Okay, I guess that is enough for today. Monday and Tuesday were teaching days. Tuesday… (wait a minute, are you still reading this? I thought that was enough for the day! Okay, if you’re still reading, then I’ll continue…) Tuesday, I was using an illustration and asked if the pastors had learned anything from me. They said that they had learned very little. Wow! That’s a hit to the ol’ self-esteem. I thought I was the most awesomest teacher ever! I kept trying to figure out what they meant. Adam, our translator told me that he understood everything that I was saying and that he was explaining it the same way that I was saying it. But they all said they weren’t learning. I felt discouraged for about five minutes. Actually less than that, really. I really wanted to know whether they were experiencing a lack of knowledge or a lack of understanding, or both. Today I decided to test their knowledge. I asked several key questions about the previous day’s lessons. They answered each question perfect. I then asked them if they understood what I was saying. Then, each one began to explain to me what they had learned. Hmmm. Their problem was that they didn’t think they understood, but they actually did. Whew! That was close. I guess God was trying to teach me humility. Sometimes I think I am above humility. I take pride in that. Anyway. God shows me that I am not the awesomest teacher. He is. I am not the one that brings understanding, the Holy Spirit does. My opinions matter very little. But God’s word is what is important.

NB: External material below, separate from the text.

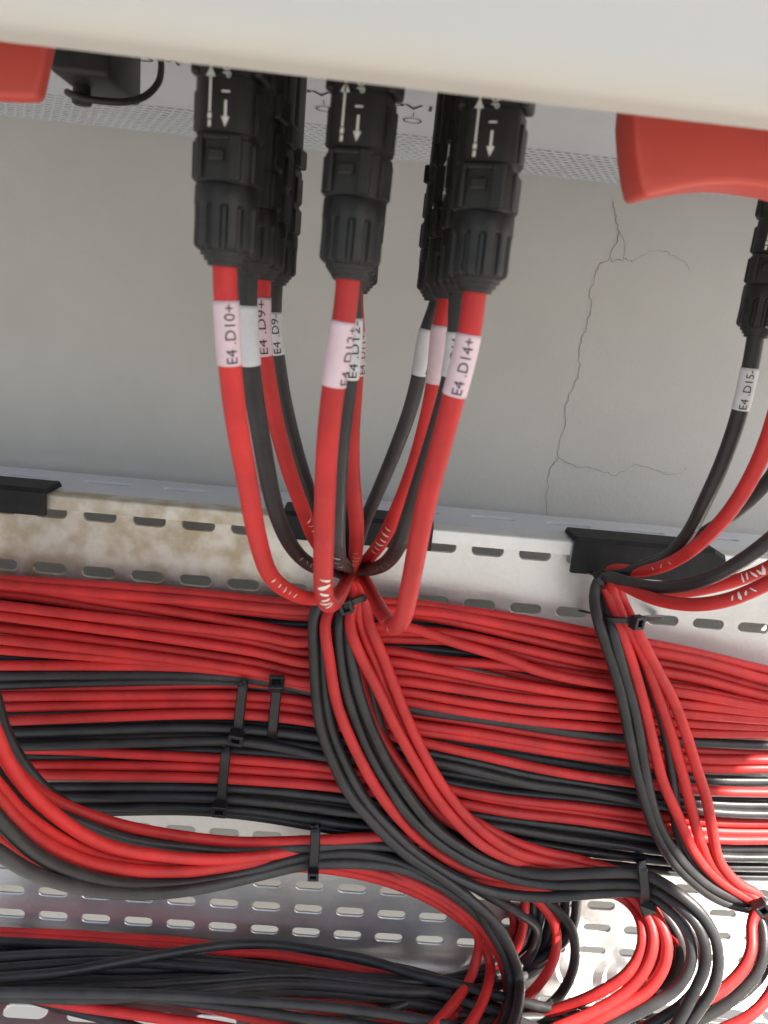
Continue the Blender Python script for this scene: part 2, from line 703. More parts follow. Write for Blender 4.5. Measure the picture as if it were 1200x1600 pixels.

Okay, well it is getting late and Bre is making an incredible chicken and rice dinner. Looking forward to hanging out with the Johnson clan for a little while tonight. May the LORD Jesus richly bless you. May you be filled with His Spirit and have knowledge, understanding, and wisdom. May the LORD bless you and keep you. May he make his face to shine upon you and give you peace. Pray for Cambodia. Pray for the provincial pastors that we are teaching. May they continue to understand the word and be able to clearly teach it to their congregation. May the LORD bring many to Jesus through their ministries.